Military responses in the Middle East will take longer to authorize after tighter rules were imposed to force the president to seek prior approval from Congress.

The Senate passed the new Iran War Powers Resolution that effectively prevents President Donald Trump from making an executive decision about military strikes against Iran without asking Congress for permission.

Eight Republican senators joined all 47 Democrats in voting for the president to involve the legislative branch in deciding whether to take military action in the conflict prone country. The final tally was 55 for and 45 against according to the Washington Post.

The bipartisan vote came despite the president’s pleas for senators not to remove his powers as it would only play into the hands of Iran and the Democratic Party, which has repeatedly disrupted the nation’s political stability.

“If my hands were tied Iran would have a field day,” the president said on Twitter. “Sends a very bad signal. The Democrats are only doing this as an attempt to embarrass the Republican Party, do not let it happen.”

However, the paper suggested the president could simply reject the resolution as neither the House nor Senate are able to override his executive decision without him giving consent.

Maintaining the nation’s national security could justify such a veto move according to the president.

“It is very important for our country’s security that the U.S. Senate not vote for the Iran War Powers Resolution,” he said on Twitter.

He also believes rejecting the resolution would maintain the nation’s tough stance on Iran, and reflect voter support for eliminating any threat posed by the world’s so-called top terrorist, Iranian Gen. Qassem Soleimani.

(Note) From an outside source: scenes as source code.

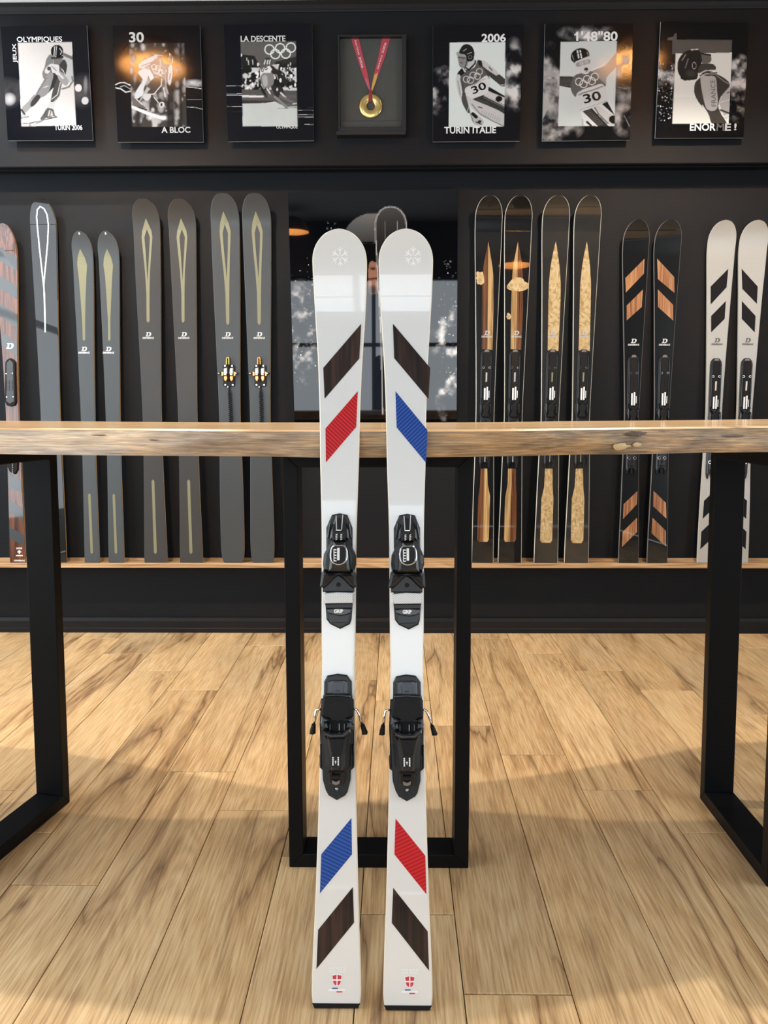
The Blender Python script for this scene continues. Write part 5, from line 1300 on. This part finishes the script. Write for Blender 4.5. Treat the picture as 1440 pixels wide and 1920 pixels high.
T('LA DESCENTE', 295, 196, 902, 272, M_INKSILVER); T('OLYMPIQUE', 778, 1408, 1066, 1452, M_INKWHITE, 0.006)

def spray(p, seed, blobs, hi=190, sc=150, lo=0.35, up=0.75):
    n_ = p.noise(sc, seed, 1, 1, 6); m_ = np.zeros(p.X.shape)
    for b in blobs: m_ = np.maximum(m_, p.soft(*b, 0.7))
    p.put(np.clip(m_*1.25, 0, 1)*p.smooth(n_, lo, up), hi)
def paint4(cc, nu, nv):
    p = Print(cc, nu, nv, (11, 12, 18))
    spray(p, 11, [(240,900,200,330),(1190,700,200,520),(300,640,90,90)], 215)
    q = [(362,268),(1083,262),(1065,1350),(350,1355)]
    p.poly(q, (216, 224, 222)); p.clip = p.inpoly(q).astype(float)
    p.blob([(560,620),(680,590),(730,490),(790,560),(860,680),(850,760),(560,870),(505,770),(515,670)], 84)
    p.blob([(455,712),(480,640),(545,585),(565,640),(512,692)], 28); p.line([(535,590),(560,640)], 18, 215)
    p.blob([(445,710),(500,690),(530,960),(495,975),(458,850)], 200); p.line([(470,760),(500,940)], 14, 150)
    p.blob([(500,720),(560,860),(580,1000),(628,1150),(592,1165),(520,1020),(528,900)], 70)
    p.blob([(568,850),(700,790),(845,690),(892,860),(850,915),(690,992),(640,985),(572,930)], 212)
    p.blob([(765,510),(830,512),(1005,675),(965,700),(860,620),(800,580)], 195); p.line([(870,580),(910,625)], 12, 60)
    p.poly([(785,570),(860,625),(960,692),(1005,675),(1075,735),(1075,830),(1030,830),(850,680)], 58); p.line([(1020,815),(1075,808)], 7, 225)
    p.poly([(725,490),(775,500),(790,580),(740,560)], 30)
    p.poly([(868,835),(1075,955),(1075,985),(858,885)], 26)
    p.poly([(790,945),(860,890),(1075,975),(1075,1060),(860,990)], 198); p.blob([(955,985),(985,955),(1030,965),(1040,1000),(1000,1030),(965,1015)], 18)
    p.poly([(660,992),(800,940),(1075,1070),(1075,1195),(900,1125),(760,1055)], 52); p.line([(810,950),(1075,1085)], 13, 190); p.line([(800,975),(1075,1108)], 6, 130)
    for i in range(7): p.line([(720+22*i,985+7*i),(745+22*i,1045+8*i)], 7, 84)
    p.blob([(575,950),(700,1015),(1060,1180),(1070,1340),(1050,1345),(900,1270),(730,1190),(620,1070)], 196)
    p.line([(650,1060),(760,1190),(920,1280),(1060,1345)], 14, 130); p.line([(735,1095),(780,1108)], 12, 50)
    for i in range(9): p.line([(790+28*i,1140+12*i),(770+28*i,1190+12*i)], 7, 150)
    for d in (0, 28, 52): p.line([(610+d*0.5,1060+d*0.4),(595+d,1150+d*0.4)], 7, 210)
    p.blob([(640,1180),(720,1200),(795,1270),(790,1325),(700,1330),(650,1270)], 185); p.line([(662,1185),(705,1225)], 42, 24); p.line([(700,1290),(770,1320)], 12, 40); p.ell(750, 1285, 24, 18, 40)
    p.line([(575,960),(630,1180),(670,1290)], 10, 110)
    rings(p, [(580,738),(665,687),(748,640),(632,750),(720,700)], 40, 9, 220)
    p.line([(640,830),(820,730)], 6, 130)
    p.blob([(590,510),(685,470),(665,590),(605,612)], 192); p.line([(548,572),(610,618),(690,540),(695,505)], 20, 32)
    p.blob([(470,420),(560,430),(600,540),(560,592),(500,582),(478,520)], 132); p.line([(470,410),(560,430)], 44, 160); p.line([(480,462),(560,470)], 10, 50); p.line([(505,525),(530,530)], 10, 60)
    p.blob([(490,380),(530,310),(590,290),(650,320),(680,390),(665,490),(590,510),(570,430),(500,410)], 30); p.line([(540,378),(580,350)], 9, 190); p.line([(590,415),(648,395)], 9, 180); p.ring(628, 455, 22, 6, 150); p.line([(482,385),(495,350)], 10, 200)
    p.line([(590,500),(560,590)], 9, 40)
    p.clip = None
    return p
r, T = panel('black photo panel with standing racer looking aside in snow cloud, right of the medal', [(811.9,46.6),(979.6,45.8),(974,264.6),(811.6,266)], YP, (790, 40, 6.857), paint4)
T('2006', 775, 158, 1086, 266); T('TURIN ITALIE', 295, 1356, 960, 1440)
def tilt_text(r, s_, crop, cx, cy, w, h, ang, m_, bold, Yf):
    vs, fs, tw = text2d(s_, bold); out = []
    for x, y in vs:
        dx = (x/tw-0.5)*w; dy = -(y-0.5)*h
        X_ = cx+dx*math.cos(ang)-dy*math.sin(ang); Y_ = cy+dx*math.sin(ang)+dy*math.cos(ang)
        q = at(crop[0]+X_/crop[2], crop[1]+Y_/crop[2], Yf-0.0006); out.append((q.x-r.location.x, q.y-r.location.y, q.z-r.location.z))
    return mk('lettering', out, fs, m_, r)
tilt_text(r, '30', (790, 40, 6.857), 738, 856, 195, 100, -0.42, M_INKBLACK, 0.02, YP)

def paint5(cc, nu, nv):
    p = Print(cc, nu, nv, (12, 13, 17))
    spray(p, 21, [(200,800,260,560),(250,1380,420,200),(1190,700,190,420),(700,150,420,130),(1160,1250,170,260)], 178, 170, 0.32, 0.72)
    p.line([(1170,1210),(1235,1345)], 12, 170, 0.6); p.line([(1080,840),(1200,860)], 8, 150); p.poly([(130,900),(200,1100),(120,1260)], 170)
    q = [(352,258),(1075,252),(1045,1345),(318,1345)]
    p.poly(q, (208, 215, 214)); p.clip = p.inpoly(q).astype(float); p.put(p.noise(240, 4)*0.22, 170)
    p.poly([(335,705),(400,690),(545,712),(512,855),(335,822)], 54)
    for i in range(9): p.line([(350+17*i,735),(340+17*i,825)], 5, 92)
    p.line([(380,695),(560,690)], 16, 200)
    p.blob([(745,650),(920,565),(1085,390),(1075,560),(945,715),(930,830),(840,800)], 138)
    p.line([(770,615),(920,545)], 12, 225)
    p.blob([(525,700),(640,655),(760,640),(860,740),(925,800),(900,830),(600,890),(540,965),(480,850)], 92)
    p.blob([(552,960),(620,880),(760,830),(900,808),(948,1015),(760,1095),(605,1142),(555,1020)], 206); p.line([(600,1135),(945,1018)], 6, 150)
    p.poly([(635,1152),(765,1108),(975,1345),(830,1345)], 46)
    for i in range(10): p.line([(668+18*i,1165+18*i),(735+18*i,1140+19*i)], 8, 95)
    p.poly([(765,1110),(825,1072),(1048,1215),(1040,1340),(975,1335)], 192); p.line([(765,1115),(970,1335)], 14, 225); p.line([(790,1105),(840,1190),(960,1310)], 16, 100)
    p.poly([(885,1060),(950,1025),(1048,1205)], 26); p.blob([(975,1240),(1010,1210),(1048,1215),(1045,1310),(985,1290)], 26)
    p.poly([(605,1150),(690,1210),(830,1345),(660,1345)], 224); p.line([(690,1290),(740,1335)], 26, 40)
    for i in range(5): p.line([(625,1255+22*i),(640,1268+22*i)], 6, 120)
    rings(p, [(588,770),(690,738),(790,706),(645,800),(752,762)], 46, 10, 232)
    p.line([(585,940),(640,915),(760,880),(890,830)], 16, 130)
    p.blob([(535,520),(720,455),(738,600),(690,672),(600,645)], 205); p.line([(575,545),(705,510)], 62, 150); p.ell(620, 535, 34, 28, 175); p.ell(685, 515, 28, 26, 175); p.ell(680, 615, 26, 28, 48); p.line([(665,632),(695,628)], 10, 220)
    p.ell(600, 440, 122, 96, 24, 1, -0.35); p.poly([(530,520),(710,440),(725,500),(560,560)], 205); p.line([(575,550),(705,512)], 58, 150)
    p.ell(622, 537, 32, 26, 178); p.ell(684, 517, 26, 24, 178); p.line([(545,385),(615,375)], 0.1, 0)
    for x in (556, 592): p.line([(x+10,372),(x+28,462)], 20, 222)
    p.line([(548,418),(636,392)], 8, 24); p.line([(500,430),(520,490)], 14, 130); p.line([(690,390),(705,430)], 10, 150)
    p.line([(545,515),(700,450)], 10, 205)
    p.clip = None
    return p
r, T = panel('black photo panel with cheering racer, arms wide, second from the right', [(1021.9,44.4),(1187.4,43.6),(1180.8,262.4),(1016.3,264.6)], YP, (1000, 40, 6.857), paint5)
T("'48''80", 615, 128, 1082, 254)
mk('lettering', [(lambda q: (q.x-r.location.x, q.y-r.location.y, q.z-r.location.z))(at(1000+x/6.857, 40+y/6.857, YP-0.0006)) for x, y in ((526,165),(545,156),(558,132),(578,132),(578,252),(552,252),(552,178),(526,184))], [(2,1,0,7,6), (2,6,5,4,3)], M_INKWHITE, r)
tilt_text(r, '30', (1000, 40, 6.857), 755, 975, 230, 120, -0.25, M_INKBLACK, 0.02, YP)

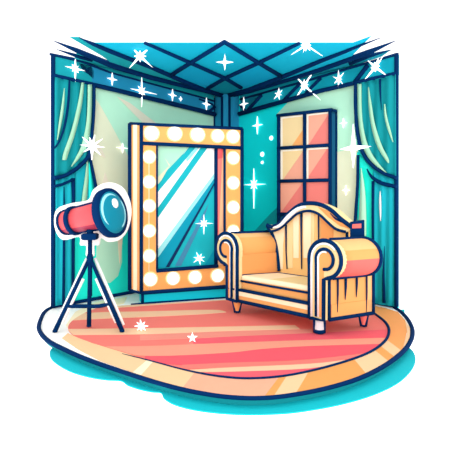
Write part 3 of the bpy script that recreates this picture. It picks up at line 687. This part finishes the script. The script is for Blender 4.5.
# ceiling stars hang just below it, facing the front
def hang(u, v, rays, core, label, tip):
    Y = F*(CEIL-CH-.02)/(VH-(v-tip)); return star(Plane((0, Y, 0), (0, -1, 0)), u, v, rays, core, label, 0, 'sparkles on the ceiling')
hang(140, 56, [(42, 18), (132, 17), (228, 16), (318, 17), (0, 6), (90, 6), (180, 6), (270, 6)], 4.2, 'large white star with crossed rays at the left of the ceiling', 4)
hang(224.8, 62, four(8.5, 8.5), 2.4, 'four-pointed star in the middle ceiling diamond', 8.5)
star(Plane((0, 4.70, 0), (0, -1, 0)), 306, 45, [(-52+0, 7), (-33, 20), (213, 18), (250, 8), (90, 6), (40, 8), (140, 8), (-90, 6), (0, 5), (180, 5)], 4, 'large white star at the front edge of the ceiling', 0, 'sparkles on the ceiling')
# wall stars
LWG, RWG = 'sparkles on the left wall', 'sparkles on the right wall'
star(WL, 92.5, 146, [(0, 15), (35, 15), (75, 12), (110, 9), (145, 14), (180, 14), (215, 12), (268, 14), (320, 13)], 5, 'big many-pointed star at the left curtain edge', .125, LWG)
star(WL, 123, 148, four(8, 5), 1.2, 'small thin star on the left wall beside the mirror', .02, LWG)
star(WR, 257, 125.2, four(7.5, 9), 2, 'four-pointed star at the top of the turquoise wall beside the mirror', .02, RWG)
star(WR, 253.5, 184.5, [(0, 17), (90, 16), (180, 15), (270, 24), (45, 6), (135, 6), (225, 6), (315, 6)], 3, 'large star on the turquoise wall between mirror and window', .02, RWG)
star(WR, 343, 123, four(4.4, 5), 1.5, 'small star beside the top right corner of the window', .02, RWG)
star(WR, 353, 148, [(0, 20), (90, 24), (180, 16), (270, 20)], 5, 'big diamond-centred star at the right curtain edge', .115, RWG)
star(WR, 345.5, 190.3, four(4.6, 5), 1.6, 'small star on the beige wall right of the window', .02, RWG)
dot(WR, 271, 138, 2.3, 'white dot nearest the window frame'); dot(WR, 262, 154.2, 2.4, 'larger of the two white dots one above the other, beside the mirror'); dot(WR, 262, 162.4, 1.6, 'smallest white dot, beneath a larger dot beside the mirror')
star(MP, 204, 223.5, [(0, 10), (90, 9), (180, 9), (270, 11), (45, 4.5), (135, 4.5), (225, 4.5), (315, 4.5)], 2.6, 'larger white star on the mirror glass', -.022, 'sparkles on the mirror')
star(MP, 199.3, 258.3, [(10, 6), (60, 5), (115, 7), (170, 6), (215, 7), (280, 7), (325, 7)], 2.4, 'smaller white star near the bottom of the mirror glass', -.022, 'sparkles on the mirror')
def stand(u, v, rays, core, label, tip):
    Y = F*(CH-.014)/(v+tip-VH); return star(Plane((0, Y, 0), (0, -1, 0)), u, v, rays, core, label, 0, 'stars standing on the rug')
stand(141.2, 326.3, [(0, 7), (50, 6), (100, 7), (140, 6), (180, 7), (225, 6), (270, 5), (315, 6)], 3.4, 'white eight-pointed star on the rug in front of the mirror, nearest the tripod', 5)
stand(192.3, 338, [(18, 5.2), (90, 5.6), (162, 5.2), (234, 5), (306, 5)], 2.6, 'small white five-pointed star on the rug, right of the eight-pointed one', 4.2)

# ================================================================== LIGHT, CAMERA
W = bpy.data.worlds.new('world'); SC.world = W; W.use_nodes = True
nt = W.node_tree; bg = nt.nodes['Background']
# white studio sky: bright all round the horizon and below (added fill for ceiling and walls), dimmer overhead
tc = nt.nodes.new('ShaderNodeTexCoord'); sx = nt.nodes.new('ShaderNodeSeparateXYZ'); mr = nt.nodes.new('ShaderNodeValToRGB')
nt.links.new(tc.outputs['Generated'], sx.inputs[0])
ad = nt.nodes.new('ShaderNodeMath'); ad.operation = 'MULTIPLY_ADD'; ad.inputs[1].default_value = .5; ad.inputs[2].default_value = .5
nt.links.new(sx.outputs['Z'], ad.inputs[0]); nt.links.new(ad.outputs[0], mr.inputs[0])
K = mr.color_ramp.elements; K[0].position = 0.0; K[1].position = 1.0
def g_(v): return (v, v, v, 1)
K[0].color = g_(1.0); K[1].color = g_(.40)
for p, v in ((.25, .75), (.42, .5), (.5, .45), (.68, .47), (.85, .46)):
    e_ = K.new(p); e_.color = g_(v)
bg.inputs['Strength'].default_value = 2.7; nt.links.new(mr.outputs[0], bg.inputs['Color'])
sun = bpy.data.lights.new('sun', 'SUN'); sun.energy = 0.8; sun.angle = math.radians(35); so_ = bpy.data.objects.new('sun', sun); COL.objects.link(so_)
d = V((-0.12, 1.0, -0.15)).normalized(); so_.rotation_euler = d.to_track_quat('-Z', 'Y').to_euler(); so_.location = (-1, -3, 4)
cam = bpy.data.cameras.new('camera'); cam.sensor_width = 36; cam.lens = 36*F/450; cam.shift_y = -(225-VH)/450; cam.clip_end = 100
co_ = bpy.data.objects.new('camera', cam); COL.objects.link(co_); co_.location = EYE; co_.rotation_euler = (PI/2, 0, 0); SC.camera = co_
SC.view_settings.view_transform = 'Standard'; SC.view_settings.look = 'None'; SC.view_settings.exposure = 0.3; SC.view_settings.gamma = 1; SC.view_settings.use_curve_mapping = False
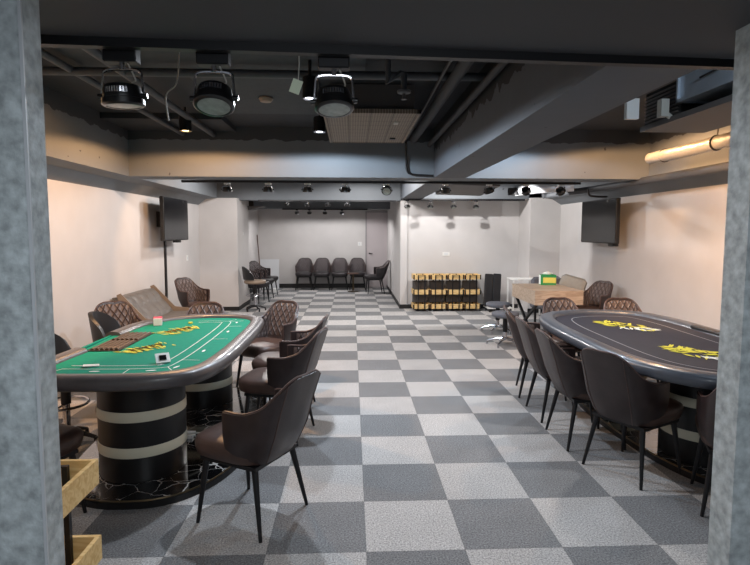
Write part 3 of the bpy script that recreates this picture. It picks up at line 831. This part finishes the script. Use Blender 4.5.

“We are doing very well with Iran and this is not the time to show weakness,” he said. “Americans overwhelmingly support our attack on terrorist Soleimani.”

Sen. Bill Cassidy (R-La.) defended his decision to support the resolution because Republicans would have had enough numbers to approve a military strike against Soleimani.

“If this resolution was in effect at the beginning of the year, President Trump would have still been able to carry out strikes against Iran and General Soleimani [which I supported,]” the senator said in a statement obtained by the paper. “The founders gave Congress the power to declare war under Article 1 of the Constitution; we should fulfill this responsibility.”

However, Sen. James E. Risch (R-Idaho) believes any resolution about Soleimani should have congratulated the president, just like when previous President Barack Obama ordered a military operation that killed al-Qaeda founder Osama bin Laden who claimed responsibility for terrorist attacks against New York City’s World Trade Center buildings on Sept. 11, 2001.